The flow field is numerical modelled by solving the Reynolds-averaged Navier-Stokes equations (RANS) in OpenFOAM with realizable k-ε turbulence closure model. The vegetation is modelled as a porous medium providing the source/sink terms for momentum and turbulence. Furthermore, a radiation model that differentiates between the short-wave photosynthetically active radiation (PAR) component and the long-wave near-infrared radiation (NIR) component captures the photosynthetic activity of the vegetation. As a result, the heat and mass fluxes (moisture, CO2 and O2) inside the vegetation could be determined. At this point, the moisture aspect has been implemented and is presented here.
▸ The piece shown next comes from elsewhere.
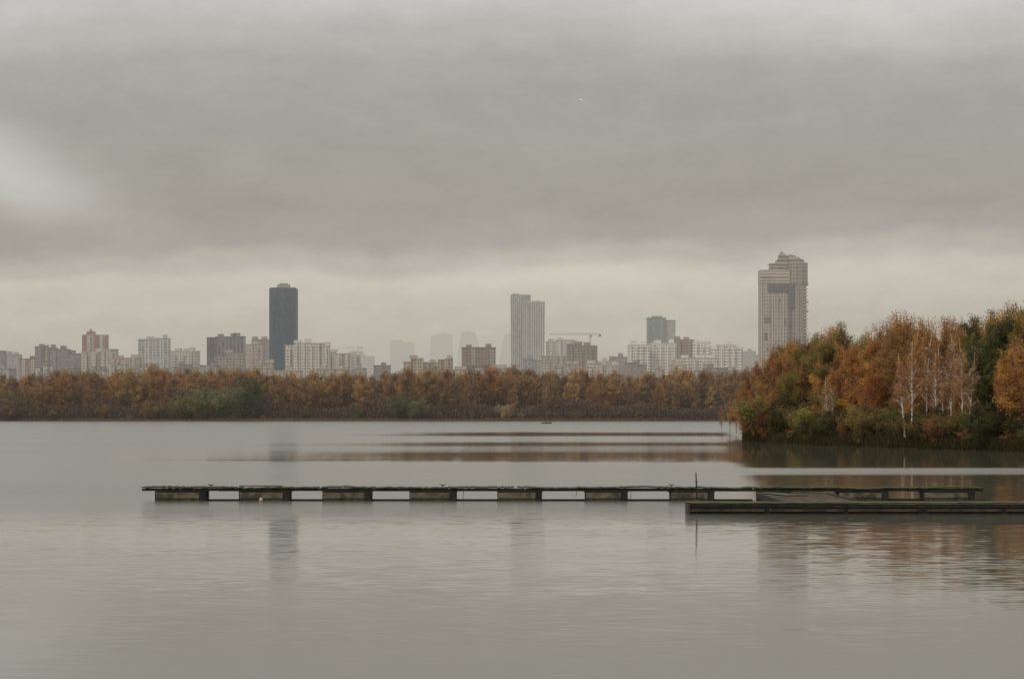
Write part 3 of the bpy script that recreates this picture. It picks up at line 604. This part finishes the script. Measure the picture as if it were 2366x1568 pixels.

A study on the cooling performance of vegetation shows that the water availability has a significant effect. When the vegetation is unable to perform evapotranspiration and to extract heat from the flow, the net radiation absorbed at the leaves is transferred back to the environment as sensible heat. Furthermore, in a climate with high relative humidity, the cooling performance of vegetation through evapotranspiration is reduced substantially. Therefore, to ensure that trees provide cooling in such conditions, one solution could be in the appropriate selection of the vegetation species.

Finally, this study provides a firm step towards a more realistic parameterization of the urban vegetation. Furthermore, this study provides an insight to enhance the present urban microclimate models for more accurate prediction of the cooling effect of vegetation.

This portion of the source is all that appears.